Of all the lines in the material, how many include the word "from"? Reply with the number alone.

◆ DATASET EXTRACT
______________________________
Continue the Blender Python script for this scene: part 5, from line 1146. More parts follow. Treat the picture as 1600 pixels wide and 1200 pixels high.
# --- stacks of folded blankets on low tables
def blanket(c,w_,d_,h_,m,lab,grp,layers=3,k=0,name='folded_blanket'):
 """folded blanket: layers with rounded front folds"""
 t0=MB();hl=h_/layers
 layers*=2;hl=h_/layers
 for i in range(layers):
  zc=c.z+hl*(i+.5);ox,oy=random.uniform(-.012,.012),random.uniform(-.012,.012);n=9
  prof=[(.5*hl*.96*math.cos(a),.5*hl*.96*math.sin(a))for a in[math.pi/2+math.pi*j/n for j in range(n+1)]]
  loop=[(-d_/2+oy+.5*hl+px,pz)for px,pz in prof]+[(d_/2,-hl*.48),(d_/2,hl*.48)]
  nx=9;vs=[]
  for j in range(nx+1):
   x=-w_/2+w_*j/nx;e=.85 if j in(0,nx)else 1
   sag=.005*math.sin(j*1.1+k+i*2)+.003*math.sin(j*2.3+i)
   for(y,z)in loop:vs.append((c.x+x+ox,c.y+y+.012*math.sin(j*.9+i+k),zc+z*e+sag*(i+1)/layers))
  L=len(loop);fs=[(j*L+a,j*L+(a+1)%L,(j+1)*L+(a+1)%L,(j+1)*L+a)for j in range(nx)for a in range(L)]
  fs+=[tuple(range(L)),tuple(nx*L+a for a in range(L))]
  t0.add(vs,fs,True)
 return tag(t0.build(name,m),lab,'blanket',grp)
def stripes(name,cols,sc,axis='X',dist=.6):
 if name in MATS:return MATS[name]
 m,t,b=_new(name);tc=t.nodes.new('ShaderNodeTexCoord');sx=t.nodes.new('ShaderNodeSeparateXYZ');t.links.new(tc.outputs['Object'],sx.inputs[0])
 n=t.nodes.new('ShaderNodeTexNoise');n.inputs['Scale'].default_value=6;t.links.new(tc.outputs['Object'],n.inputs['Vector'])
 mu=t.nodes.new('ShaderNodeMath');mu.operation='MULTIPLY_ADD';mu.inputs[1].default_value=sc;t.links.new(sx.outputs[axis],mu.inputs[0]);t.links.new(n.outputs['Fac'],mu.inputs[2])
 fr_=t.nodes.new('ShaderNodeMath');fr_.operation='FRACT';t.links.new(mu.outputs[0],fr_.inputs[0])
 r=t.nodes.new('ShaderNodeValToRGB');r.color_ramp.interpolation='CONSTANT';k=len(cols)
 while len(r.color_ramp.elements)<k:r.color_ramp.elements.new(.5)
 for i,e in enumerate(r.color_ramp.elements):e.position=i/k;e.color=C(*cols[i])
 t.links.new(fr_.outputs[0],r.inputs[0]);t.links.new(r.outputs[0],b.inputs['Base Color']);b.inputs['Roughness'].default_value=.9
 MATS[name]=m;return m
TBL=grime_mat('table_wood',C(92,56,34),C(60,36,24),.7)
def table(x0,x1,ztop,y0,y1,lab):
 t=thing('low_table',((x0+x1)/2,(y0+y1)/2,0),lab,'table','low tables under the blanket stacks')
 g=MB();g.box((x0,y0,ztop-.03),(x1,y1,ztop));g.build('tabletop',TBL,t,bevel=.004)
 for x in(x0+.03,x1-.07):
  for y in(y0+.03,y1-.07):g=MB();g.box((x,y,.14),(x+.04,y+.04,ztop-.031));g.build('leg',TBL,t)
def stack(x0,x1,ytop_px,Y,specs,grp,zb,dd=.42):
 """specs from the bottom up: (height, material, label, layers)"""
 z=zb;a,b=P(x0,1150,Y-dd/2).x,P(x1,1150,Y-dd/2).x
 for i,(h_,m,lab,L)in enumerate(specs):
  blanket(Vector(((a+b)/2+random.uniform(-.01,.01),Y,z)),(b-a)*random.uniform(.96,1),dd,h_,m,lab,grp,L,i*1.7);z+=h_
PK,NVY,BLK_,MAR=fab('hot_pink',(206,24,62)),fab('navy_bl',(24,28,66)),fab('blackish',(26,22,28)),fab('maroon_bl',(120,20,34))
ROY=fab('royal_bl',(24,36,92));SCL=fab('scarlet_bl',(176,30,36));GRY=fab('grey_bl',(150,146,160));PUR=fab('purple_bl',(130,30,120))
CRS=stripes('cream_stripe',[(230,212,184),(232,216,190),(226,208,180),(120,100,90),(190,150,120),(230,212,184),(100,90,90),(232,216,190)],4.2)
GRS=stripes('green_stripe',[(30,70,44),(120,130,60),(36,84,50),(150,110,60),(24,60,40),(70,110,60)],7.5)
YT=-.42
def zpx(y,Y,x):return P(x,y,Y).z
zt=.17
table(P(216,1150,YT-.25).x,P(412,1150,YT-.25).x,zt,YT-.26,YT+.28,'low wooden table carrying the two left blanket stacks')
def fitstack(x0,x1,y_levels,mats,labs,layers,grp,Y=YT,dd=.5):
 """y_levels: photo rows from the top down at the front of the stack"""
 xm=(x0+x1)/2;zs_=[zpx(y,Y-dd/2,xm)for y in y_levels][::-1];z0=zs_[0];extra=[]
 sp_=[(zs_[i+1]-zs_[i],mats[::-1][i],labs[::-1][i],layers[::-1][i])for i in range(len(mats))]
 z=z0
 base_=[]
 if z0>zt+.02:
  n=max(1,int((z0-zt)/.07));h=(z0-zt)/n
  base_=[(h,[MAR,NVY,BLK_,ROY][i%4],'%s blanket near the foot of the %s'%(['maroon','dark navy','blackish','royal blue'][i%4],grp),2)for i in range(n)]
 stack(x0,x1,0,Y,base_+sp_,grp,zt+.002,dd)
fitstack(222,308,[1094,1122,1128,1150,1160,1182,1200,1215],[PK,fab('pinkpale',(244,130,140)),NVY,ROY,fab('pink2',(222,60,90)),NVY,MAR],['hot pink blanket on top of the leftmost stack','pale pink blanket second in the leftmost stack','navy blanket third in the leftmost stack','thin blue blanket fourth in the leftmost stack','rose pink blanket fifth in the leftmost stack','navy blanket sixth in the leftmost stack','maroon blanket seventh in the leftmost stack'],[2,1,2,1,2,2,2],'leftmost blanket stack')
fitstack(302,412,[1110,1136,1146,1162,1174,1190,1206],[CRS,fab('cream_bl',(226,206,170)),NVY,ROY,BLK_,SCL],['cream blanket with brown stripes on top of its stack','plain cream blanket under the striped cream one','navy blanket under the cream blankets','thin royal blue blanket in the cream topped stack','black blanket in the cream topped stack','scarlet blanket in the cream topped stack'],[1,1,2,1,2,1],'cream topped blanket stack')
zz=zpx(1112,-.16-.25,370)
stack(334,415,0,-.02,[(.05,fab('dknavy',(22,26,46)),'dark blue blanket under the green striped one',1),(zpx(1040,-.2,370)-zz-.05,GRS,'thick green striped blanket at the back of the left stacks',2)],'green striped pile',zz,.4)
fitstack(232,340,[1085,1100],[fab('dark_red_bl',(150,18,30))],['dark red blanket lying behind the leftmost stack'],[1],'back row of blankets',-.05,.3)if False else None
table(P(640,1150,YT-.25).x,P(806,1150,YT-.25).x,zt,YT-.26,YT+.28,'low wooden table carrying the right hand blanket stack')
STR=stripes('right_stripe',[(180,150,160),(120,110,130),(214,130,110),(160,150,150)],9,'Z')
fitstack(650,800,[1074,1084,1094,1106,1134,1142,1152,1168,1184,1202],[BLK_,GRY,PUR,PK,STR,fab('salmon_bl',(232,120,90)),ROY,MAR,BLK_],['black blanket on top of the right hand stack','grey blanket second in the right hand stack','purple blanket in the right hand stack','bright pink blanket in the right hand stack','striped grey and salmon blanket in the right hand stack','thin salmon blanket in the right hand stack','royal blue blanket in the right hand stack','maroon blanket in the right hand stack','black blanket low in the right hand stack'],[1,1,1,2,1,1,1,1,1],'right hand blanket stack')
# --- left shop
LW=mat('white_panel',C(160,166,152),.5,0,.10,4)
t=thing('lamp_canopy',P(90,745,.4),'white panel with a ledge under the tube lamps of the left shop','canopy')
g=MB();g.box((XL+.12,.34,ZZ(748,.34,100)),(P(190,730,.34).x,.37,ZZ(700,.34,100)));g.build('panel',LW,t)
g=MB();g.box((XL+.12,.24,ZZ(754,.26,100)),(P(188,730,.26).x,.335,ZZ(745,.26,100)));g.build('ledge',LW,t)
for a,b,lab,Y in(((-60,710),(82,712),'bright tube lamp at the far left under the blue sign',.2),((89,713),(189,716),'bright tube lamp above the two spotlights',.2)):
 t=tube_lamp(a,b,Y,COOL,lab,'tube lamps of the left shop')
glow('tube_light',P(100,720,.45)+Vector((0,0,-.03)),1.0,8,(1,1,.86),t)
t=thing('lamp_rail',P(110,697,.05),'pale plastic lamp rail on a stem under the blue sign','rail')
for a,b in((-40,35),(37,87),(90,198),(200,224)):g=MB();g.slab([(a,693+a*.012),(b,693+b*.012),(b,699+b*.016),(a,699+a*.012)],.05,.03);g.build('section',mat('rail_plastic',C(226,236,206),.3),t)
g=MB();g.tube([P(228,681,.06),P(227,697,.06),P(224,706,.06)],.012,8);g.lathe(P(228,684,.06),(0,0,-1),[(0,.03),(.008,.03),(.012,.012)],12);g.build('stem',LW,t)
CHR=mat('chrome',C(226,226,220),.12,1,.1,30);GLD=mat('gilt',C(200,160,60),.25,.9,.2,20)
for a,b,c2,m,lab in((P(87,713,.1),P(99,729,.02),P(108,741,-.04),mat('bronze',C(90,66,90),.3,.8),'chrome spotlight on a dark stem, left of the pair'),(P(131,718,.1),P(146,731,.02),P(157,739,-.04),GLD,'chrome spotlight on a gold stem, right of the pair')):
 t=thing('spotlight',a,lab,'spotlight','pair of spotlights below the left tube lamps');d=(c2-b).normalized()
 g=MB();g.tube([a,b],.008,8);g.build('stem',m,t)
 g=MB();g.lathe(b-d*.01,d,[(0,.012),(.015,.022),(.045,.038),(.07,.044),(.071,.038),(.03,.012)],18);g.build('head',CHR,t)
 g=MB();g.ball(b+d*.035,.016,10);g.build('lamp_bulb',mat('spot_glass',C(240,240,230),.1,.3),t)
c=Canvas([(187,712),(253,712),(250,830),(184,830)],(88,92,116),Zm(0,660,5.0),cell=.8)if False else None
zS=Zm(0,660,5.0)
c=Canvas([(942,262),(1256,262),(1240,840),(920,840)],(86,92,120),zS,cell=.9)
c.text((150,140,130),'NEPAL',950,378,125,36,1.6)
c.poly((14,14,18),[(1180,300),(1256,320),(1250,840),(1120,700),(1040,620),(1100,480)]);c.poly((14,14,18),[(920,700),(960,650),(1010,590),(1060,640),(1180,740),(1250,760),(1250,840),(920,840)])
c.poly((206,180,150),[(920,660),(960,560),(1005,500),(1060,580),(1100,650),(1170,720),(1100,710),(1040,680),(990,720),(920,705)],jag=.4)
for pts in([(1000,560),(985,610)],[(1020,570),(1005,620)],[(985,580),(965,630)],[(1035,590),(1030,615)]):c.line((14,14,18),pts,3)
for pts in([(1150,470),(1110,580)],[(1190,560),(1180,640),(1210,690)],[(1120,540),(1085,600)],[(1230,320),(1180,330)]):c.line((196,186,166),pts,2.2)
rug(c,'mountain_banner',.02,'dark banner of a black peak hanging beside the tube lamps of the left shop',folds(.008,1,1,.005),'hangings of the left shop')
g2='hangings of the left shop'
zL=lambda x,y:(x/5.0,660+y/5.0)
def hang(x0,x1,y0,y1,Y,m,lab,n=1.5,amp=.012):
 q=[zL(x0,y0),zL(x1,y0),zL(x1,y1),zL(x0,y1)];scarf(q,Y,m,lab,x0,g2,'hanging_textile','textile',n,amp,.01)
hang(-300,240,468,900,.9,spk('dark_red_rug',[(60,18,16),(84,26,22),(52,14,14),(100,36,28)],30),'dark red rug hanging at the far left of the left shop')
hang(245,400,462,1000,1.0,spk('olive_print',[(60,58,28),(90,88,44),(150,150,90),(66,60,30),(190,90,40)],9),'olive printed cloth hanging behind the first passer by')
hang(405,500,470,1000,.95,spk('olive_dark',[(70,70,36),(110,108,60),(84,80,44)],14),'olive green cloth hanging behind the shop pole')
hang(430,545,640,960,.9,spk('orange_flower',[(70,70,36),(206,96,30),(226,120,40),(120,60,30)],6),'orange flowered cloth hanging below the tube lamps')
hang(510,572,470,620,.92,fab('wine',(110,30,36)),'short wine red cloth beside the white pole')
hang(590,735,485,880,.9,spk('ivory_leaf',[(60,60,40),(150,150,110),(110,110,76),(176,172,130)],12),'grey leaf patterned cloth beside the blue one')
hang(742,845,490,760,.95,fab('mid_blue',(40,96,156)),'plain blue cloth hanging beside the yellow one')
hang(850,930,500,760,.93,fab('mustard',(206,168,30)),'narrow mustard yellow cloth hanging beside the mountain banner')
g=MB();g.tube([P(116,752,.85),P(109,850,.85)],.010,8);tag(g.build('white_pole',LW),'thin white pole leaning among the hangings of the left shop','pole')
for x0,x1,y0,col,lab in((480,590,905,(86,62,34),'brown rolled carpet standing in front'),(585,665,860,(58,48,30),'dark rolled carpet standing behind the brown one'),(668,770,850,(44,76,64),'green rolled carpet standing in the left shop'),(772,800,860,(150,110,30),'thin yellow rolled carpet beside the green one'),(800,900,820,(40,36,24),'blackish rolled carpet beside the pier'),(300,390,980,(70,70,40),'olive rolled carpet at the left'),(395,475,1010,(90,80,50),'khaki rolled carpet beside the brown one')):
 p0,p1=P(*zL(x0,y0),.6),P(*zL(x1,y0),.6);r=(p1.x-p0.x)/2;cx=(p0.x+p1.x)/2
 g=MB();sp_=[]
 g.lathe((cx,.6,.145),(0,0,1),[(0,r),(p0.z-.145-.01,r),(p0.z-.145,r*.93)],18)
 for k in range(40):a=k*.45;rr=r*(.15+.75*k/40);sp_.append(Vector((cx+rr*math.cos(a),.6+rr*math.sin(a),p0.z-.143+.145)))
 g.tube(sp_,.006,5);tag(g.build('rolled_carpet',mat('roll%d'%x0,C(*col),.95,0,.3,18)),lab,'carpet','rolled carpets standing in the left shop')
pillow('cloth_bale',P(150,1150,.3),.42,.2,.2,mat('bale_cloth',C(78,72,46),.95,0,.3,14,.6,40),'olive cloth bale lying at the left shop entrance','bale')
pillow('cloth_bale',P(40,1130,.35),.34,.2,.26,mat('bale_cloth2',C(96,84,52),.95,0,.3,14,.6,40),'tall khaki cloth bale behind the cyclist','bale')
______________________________
◆ FINAL ANSWER
3